**The exercise:**
Please output exactly the lines of the material from the first through the line containing "def W(px,py,d): return", and nothing more.

**Given data:**
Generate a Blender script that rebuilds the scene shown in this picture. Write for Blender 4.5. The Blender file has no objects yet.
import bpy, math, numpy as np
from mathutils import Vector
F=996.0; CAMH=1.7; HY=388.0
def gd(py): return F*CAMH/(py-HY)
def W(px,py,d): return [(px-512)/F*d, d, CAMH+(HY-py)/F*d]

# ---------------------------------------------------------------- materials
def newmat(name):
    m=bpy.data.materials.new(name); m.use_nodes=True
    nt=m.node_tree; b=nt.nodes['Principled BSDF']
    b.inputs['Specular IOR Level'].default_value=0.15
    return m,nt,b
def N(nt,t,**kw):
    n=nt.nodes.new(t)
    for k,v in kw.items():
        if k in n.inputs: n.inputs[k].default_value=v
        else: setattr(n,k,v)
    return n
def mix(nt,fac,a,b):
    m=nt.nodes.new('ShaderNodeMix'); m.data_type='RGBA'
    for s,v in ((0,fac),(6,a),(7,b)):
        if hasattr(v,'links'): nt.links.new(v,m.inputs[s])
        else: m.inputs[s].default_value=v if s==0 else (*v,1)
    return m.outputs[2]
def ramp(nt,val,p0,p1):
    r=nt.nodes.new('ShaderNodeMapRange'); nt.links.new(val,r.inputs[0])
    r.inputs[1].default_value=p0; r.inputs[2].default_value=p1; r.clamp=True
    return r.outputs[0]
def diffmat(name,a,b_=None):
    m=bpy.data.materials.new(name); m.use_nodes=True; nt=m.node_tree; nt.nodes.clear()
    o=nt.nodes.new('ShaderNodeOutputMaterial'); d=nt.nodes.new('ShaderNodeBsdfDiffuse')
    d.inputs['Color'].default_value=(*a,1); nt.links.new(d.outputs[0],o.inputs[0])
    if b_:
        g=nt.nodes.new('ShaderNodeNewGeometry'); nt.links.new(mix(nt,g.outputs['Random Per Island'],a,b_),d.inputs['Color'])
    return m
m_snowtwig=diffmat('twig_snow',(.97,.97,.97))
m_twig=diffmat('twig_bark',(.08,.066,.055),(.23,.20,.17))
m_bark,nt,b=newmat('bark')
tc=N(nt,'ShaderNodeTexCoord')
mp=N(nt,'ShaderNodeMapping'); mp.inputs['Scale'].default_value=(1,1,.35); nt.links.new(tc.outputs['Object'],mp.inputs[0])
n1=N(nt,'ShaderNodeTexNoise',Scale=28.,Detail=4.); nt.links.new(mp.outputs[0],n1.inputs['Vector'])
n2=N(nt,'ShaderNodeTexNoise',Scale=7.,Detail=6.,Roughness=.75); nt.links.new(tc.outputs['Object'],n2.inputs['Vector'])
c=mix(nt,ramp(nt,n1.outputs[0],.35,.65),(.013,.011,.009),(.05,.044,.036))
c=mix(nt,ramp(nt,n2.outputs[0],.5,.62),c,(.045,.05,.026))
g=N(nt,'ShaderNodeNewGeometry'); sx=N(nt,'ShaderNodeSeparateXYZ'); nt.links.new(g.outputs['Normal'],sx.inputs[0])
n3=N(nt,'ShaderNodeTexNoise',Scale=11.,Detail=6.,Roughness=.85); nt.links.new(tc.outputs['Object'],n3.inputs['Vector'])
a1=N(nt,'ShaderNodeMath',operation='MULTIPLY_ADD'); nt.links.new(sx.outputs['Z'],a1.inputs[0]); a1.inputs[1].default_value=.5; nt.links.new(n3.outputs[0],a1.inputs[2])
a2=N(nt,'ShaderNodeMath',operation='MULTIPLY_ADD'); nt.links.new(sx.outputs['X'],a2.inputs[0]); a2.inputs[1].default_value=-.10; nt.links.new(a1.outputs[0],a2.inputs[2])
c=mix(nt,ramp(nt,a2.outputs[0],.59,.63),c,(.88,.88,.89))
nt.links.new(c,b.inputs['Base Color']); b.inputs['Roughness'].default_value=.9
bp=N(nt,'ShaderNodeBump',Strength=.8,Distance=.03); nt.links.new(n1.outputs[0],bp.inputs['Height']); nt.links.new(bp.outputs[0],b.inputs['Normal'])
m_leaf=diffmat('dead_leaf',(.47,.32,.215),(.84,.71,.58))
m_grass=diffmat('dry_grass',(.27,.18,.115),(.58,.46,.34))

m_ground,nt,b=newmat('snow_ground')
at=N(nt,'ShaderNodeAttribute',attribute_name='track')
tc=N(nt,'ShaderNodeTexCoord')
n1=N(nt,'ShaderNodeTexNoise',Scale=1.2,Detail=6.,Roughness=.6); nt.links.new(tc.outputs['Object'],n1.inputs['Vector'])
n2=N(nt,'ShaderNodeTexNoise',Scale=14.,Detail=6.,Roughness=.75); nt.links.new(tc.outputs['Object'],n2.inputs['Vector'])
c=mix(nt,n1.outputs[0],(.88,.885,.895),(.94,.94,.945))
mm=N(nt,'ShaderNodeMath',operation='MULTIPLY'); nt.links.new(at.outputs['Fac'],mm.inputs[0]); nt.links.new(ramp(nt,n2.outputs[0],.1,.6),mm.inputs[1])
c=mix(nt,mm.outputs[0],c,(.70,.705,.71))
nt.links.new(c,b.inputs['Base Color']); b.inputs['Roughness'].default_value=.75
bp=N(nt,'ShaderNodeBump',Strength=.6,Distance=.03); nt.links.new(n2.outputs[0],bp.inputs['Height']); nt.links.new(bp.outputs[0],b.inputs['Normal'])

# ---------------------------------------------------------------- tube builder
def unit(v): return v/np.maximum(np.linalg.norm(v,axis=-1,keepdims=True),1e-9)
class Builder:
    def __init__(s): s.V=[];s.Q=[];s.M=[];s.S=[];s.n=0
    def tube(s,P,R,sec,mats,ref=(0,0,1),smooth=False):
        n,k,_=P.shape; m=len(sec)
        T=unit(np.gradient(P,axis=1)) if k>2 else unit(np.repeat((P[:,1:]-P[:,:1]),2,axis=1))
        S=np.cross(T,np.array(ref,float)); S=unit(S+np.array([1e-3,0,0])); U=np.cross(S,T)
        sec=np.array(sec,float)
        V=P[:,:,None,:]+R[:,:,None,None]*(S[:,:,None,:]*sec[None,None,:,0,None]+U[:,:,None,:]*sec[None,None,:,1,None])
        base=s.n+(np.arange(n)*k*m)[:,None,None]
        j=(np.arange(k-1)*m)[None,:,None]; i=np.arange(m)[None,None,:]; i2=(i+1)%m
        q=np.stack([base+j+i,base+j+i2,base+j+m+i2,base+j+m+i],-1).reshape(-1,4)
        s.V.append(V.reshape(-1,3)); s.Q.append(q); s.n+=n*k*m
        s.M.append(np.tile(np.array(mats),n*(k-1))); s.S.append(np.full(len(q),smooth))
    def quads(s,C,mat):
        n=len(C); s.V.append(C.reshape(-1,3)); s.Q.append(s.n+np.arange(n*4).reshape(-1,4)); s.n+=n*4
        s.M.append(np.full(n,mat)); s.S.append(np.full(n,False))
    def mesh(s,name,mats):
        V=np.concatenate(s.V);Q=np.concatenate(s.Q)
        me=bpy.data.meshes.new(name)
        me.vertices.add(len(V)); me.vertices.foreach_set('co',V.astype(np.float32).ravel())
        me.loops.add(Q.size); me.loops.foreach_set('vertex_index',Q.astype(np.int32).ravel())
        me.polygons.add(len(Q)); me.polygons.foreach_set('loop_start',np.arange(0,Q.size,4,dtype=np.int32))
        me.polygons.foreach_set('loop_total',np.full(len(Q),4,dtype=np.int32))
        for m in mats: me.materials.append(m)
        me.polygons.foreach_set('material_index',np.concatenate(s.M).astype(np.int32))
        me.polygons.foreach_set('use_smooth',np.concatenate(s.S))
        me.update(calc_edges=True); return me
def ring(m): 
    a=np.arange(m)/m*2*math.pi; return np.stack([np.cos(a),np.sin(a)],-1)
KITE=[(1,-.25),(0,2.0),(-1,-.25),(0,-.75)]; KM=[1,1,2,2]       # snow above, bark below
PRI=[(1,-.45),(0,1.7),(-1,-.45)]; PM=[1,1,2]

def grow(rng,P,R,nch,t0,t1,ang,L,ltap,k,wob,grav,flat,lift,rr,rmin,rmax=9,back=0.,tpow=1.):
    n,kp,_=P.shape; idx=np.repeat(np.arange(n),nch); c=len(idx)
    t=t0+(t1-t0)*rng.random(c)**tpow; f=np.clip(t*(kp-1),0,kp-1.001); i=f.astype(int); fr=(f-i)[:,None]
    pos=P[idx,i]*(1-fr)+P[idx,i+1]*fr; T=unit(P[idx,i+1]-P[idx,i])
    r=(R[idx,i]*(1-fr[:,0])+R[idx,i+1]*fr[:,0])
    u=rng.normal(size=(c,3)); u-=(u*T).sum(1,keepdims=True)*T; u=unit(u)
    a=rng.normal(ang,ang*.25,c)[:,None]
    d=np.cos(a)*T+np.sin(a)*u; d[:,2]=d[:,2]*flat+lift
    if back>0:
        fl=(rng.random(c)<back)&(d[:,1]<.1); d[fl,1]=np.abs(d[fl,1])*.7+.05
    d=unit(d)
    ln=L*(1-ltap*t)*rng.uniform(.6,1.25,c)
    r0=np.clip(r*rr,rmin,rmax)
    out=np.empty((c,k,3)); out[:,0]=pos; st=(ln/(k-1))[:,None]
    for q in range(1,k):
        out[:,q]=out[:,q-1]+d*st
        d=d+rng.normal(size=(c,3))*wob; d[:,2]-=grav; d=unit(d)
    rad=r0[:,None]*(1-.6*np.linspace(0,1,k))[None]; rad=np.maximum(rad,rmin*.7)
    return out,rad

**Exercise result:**
Generate a Blender script that rebuilds the scene shown in this picture. Write for Blender 4.5. The Blender file has no objects yet.
import bpy, math, numpy as np
from mathutils import Vector
F=996.0; CAMH=1.7; HY=388.0
def gd(py): return F*CAMH/(py-HY)
def W(px,py,d): return [(px-512)/F*d, d, CAMH+(HY-py)/F*d]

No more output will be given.